> [Task description] Return exactly the listing's lines, from its first line to the line holding "from mathutils.geometry import", ends included.

> [Recorded data]

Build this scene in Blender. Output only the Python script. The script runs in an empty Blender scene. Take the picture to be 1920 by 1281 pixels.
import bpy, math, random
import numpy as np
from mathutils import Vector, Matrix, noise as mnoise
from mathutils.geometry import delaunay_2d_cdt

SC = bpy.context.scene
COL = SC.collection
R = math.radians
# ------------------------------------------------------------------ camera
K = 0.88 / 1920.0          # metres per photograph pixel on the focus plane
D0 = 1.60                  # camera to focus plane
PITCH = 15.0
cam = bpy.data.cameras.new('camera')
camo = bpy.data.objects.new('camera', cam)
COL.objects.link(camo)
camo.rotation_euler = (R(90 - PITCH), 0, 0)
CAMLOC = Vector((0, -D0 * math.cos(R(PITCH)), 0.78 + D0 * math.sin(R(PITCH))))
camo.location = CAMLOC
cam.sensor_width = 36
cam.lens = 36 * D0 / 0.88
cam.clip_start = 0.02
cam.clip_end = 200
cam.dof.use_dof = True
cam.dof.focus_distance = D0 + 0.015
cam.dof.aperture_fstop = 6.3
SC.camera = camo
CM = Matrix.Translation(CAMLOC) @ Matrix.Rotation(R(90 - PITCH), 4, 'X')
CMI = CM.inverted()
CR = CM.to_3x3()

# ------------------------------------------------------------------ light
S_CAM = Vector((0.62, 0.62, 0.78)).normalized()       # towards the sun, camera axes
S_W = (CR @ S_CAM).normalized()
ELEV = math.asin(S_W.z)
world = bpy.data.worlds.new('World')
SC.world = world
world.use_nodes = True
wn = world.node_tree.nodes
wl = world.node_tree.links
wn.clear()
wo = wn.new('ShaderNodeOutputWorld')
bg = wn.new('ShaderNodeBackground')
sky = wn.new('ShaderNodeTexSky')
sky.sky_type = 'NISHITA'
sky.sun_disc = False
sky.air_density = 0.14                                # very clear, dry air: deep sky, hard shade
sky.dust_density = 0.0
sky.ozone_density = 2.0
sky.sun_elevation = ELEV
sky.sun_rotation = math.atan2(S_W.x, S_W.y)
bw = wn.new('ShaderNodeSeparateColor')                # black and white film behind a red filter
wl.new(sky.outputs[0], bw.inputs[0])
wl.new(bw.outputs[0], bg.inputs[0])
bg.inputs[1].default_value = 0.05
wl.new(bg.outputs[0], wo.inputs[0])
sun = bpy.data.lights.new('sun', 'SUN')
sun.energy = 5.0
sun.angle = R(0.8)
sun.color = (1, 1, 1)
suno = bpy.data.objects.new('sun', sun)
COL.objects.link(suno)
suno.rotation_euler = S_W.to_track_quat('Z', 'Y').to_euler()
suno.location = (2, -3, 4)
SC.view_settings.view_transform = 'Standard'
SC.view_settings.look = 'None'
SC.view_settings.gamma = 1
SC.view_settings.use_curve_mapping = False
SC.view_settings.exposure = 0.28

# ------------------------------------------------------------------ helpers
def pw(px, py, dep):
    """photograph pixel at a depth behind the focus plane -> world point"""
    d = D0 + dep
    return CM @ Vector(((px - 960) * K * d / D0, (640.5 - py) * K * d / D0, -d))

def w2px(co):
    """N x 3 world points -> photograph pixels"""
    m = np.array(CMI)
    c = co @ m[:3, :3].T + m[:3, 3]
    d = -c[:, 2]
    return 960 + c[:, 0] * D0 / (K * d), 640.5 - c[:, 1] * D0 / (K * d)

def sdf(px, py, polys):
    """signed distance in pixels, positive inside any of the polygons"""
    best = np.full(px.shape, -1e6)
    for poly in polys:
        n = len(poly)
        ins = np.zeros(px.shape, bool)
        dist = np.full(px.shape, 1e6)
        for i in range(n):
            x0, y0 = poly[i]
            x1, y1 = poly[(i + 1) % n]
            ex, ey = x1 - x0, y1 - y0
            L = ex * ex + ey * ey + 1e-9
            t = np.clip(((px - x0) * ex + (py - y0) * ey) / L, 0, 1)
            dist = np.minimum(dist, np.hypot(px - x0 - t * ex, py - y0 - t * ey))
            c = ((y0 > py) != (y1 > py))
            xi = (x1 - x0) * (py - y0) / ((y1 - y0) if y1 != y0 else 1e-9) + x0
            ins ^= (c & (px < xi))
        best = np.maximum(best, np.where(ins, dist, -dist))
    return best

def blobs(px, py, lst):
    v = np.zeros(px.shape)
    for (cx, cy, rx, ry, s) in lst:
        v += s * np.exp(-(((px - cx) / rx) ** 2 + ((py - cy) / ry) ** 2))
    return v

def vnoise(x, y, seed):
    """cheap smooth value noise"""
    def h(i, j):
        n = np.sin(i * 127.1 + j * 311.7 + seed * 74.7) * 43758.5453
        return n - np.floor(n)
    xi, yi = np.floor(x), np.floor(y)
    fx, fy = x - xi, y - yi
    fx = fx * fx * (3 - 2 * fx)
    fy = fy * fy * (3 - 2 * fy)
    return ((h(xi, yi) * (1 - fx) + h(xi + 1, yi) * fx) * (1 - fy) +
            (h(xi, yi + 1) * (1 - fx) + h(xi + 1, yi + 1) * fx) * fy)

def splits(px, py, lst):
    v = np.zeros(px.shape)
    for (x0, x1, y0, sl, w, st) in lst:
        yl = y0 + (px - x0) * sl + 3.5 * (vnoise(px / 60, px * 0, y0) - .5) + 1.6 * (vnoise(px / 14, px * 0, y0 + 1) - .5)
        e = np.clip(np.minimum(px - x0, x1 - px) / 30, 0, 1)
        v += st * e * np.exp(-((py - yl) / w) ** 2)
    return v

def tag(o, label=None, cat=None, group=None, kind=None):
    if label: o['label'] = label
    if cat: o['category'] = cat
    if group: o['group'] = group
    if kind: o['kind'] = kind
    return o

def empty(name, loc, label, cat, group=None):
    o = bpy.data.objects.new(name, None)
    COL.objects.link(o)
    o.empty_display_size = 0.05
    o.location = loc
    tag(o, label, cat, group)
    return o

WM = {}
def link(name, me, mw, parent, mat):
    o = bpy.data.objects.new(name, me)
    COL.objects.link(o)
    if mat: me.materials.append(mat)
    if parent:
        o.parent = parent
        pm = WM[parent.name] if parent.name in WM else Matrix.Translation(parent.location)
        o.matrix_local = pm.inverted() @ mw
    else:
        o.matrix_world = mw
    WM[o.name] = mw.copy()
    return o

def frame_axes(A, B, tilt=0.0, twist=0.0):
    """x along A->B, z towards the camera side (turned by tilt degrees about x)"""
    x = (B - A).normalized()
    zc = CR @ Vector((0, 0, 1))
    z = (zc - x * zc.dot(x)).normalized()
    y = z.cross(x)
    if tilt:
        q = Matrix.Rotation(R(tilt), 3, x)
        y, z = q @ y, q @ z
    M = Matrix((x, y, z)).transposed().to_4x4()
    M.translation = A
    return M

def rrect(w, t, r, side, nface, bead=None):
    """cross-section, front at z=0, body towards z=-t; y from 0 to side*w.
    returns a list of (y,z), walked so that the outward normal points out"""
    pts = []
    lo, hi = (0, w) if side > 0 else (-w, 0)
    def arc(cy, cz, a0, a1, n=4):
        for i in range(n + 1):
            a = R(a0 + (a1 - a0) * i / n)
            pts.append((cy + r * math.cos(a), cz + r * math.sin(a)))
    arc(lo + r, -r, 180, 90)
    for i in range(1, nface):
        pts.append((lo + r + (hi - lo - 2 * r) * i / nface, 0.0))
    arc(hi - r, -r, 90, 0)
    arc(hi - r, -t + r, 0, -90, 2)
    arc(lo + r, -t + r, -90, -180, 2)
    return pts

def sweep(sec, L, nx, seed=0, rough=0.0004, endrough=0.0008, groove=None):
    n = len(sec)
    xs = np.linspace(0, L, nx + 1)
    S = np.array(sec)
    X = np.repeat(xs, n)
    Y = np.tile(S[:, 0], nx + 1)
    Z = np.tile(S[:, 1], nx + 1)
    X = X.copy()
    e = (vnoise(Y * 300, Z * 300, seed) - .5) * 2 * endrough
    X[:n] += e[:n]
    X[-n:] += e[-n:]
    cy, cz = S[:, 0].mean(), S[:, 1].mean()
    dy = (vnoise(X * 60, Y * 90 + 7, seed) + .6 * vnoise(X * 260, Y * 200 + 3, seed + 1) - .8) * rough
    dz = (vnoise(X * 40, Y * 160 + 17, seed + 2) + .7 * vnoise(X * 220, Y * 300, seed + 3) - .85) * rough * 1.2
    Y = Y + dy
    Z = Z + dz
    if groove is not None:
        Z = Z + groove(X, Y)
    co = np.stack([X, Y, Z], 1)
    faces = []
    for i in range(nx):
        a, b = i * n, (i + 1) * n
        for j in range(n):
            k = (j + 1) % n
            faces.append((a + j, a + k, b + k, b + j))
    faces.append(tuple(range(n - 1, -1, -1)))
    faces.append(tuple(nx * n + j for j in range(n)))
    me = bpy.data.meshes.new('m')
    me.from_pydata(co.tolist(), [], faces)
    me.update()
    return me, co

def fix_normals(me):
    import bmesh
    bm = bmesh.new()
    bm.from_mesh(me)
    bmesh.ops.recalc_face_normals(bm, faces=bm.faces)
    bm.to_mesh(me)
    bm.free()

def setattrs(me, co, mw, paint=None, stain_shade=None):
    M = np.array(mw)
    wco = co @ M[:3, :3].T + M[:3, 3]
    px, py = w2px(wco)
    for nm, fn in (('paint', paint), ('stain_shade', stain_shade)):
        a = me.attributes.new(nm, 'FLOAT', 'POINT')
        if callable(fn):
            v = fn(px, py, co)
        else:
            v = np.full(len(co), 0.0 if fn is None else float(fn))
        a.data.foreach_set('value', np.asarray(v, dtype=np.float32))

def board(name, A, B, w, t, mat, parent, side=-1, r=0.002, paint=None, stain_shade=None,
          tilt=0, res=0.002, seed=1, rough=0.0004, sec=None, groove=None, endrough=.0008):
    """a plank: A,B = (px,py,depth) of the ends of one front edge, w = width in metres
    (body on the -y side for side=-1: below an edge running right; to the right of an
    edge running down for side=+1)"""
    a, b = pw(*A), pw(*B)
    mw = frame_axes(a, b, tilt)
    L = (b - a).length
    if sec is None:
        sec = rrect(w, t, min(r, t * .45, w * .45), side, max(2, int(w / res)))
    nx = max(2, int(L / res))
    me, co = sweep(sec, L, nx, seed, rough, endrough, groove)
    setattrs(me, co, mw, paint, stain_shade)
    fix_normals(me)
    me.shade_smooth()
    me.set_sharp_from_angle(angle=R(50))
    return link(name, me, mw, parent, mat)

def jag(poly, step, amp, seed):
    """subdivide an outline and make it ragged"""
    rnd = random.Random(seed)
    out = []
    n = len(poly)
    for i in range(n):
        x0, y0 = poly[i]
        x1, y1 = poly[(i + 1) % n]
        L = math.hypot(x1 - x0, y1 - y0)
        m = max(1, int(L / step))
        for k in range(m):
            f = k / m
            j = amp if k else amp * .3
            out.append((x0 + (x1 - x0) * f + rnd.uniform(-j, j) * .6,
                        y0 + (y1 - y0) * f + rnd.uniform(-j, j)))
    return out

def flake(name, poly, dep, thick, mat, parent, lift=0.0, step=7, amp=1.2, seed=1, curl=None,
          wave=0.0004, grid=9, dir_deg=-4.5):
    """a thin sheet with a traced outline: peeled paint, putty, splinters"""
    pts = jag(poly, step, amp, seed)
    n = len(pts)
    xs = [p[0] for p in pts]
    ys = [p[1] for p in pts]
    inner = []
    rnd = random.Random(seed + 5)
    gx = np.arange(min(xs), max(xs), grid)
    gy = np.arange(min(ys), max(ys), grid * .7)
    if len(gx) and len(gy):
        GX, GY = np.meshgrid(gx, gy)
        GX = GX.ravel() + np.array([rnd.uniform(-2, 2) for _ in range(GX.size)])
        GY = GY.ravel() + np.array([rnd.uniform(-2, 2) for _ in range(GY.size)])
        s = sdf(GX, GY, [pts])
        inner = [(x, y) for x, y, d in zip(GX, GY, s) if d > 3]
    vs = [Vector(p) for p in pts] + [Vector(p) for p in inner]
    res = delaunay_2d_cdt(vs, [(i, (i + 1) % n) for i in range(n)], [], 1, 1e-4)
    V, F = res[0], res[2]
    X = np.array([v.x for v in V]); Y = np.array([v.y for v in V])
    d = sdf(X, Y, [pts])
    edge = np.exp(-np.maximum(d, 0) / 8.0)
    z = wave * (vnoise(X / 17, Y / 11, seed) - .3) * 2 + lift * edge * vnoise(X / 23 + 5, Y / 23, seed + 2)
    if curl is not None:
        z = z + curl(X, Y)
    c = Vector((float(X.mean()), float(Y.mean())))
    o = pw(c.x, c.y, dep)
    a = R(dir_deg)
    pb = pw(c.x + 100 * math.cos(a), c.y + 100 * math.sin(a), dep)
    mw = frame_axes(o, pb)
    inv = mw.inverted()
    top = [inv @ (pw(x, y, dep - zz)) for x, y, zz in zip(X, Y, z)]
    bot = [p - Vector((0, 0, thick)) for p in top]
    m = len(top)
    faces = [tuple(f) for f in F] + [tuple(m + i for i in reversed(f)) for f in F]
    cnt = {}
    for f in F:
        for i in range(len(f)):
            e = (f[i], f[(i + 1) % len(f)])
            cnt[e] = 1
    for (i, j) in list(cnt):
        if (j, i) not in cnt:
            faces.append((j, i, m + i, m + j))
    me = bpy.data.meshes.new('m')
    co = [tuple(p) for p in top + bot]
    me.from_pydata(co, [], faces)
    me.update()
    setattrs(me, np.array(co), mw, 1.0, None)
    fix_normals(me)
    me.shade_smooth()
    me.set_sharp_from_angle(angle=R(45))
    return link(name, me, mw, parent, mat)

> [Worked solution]
Build this scene in Blender. Output only the Python script. The script runs in an empty Blender scene. Take the picture to be 1920 by 1281 pixels.
import bpy, math, random
import numpy as np
from mathutils import Vector, Matrix, noise as mnoise
from mathutils.geometry import delaunay_2d_cdt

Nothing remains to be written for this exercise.